Né en 1981, Jean-Baptiste Del Amo est l’une des plumes les plus talentueuse de la nouvelle génération. Sensible, érudit et résolument engagé, l’auteur ne brosse pas le lecteur dans le sens du poil. Chez Del Amo, la langue – sous ses plus beaux atours – vous éclabousse de sa vérité, parfois dérangeante, souvent malaisante. Dans Règne animal, Prix du Livre Inter 2016, l’écrivain ne déroge pas à la règle. Un roman-monde agricole dans lequel l’écrivain balance son porc. Un gros cochon nommé élevage intensif, incarnation des dérives de l’industrie agro-alimentaire en particulier et du monde moderne en général. 

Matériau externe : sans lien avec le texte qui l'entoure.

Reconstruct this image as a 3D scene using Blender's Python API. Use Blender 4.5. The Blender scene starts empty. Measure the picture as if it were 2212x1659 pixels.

Tragédie grecque dans le Gers. Règne animal retrace l’histoire d’une ferme familiale vouée à devenir un élevage porcin industriel. Un roman ambitieux en deux parties couvrant les prémices de la Première guerre mondiale aux années 1980. Soit trois générations d’une famille de pauvres agriculteurs qui petit à petit va construire sa propre chute. Comme les Atrides, la tribu est maudite. Les messes basses du village le confirment. Les mauvaises récoltes aussi. La découverte d’un bas de laine signe le début de la fin. Parfois la nature offre un refuge aux personnages comme la petite Eléonore ou son arrière-petit-fils, soixante ans plus tard, qui préfère la compagnie des arbres à celles des enfants de son âge. De toute façon, le petit Jérôme est autiste. On se moque de lui. Difficile d’en dire plus. Le roman ultra documenté s’apparente à une descente vertigineuse. La langue de Del Amo est précise, le style âpre comme le labour ne laisse place à aucun doute. Certains passages sont difficilement supportables. Et pourtant, il faut les lire, les entendre résonner dans notre tête comme les truies qu’on maltraite, les porcelets qu’on éclate sur la dalle de béton. Le malheur s’infiltre insidieusement, la tragédie déborde de la fosse à purin. Les hommes se déshumanisent, les bêtes s’affaiblissent. Tout ça va mal finir.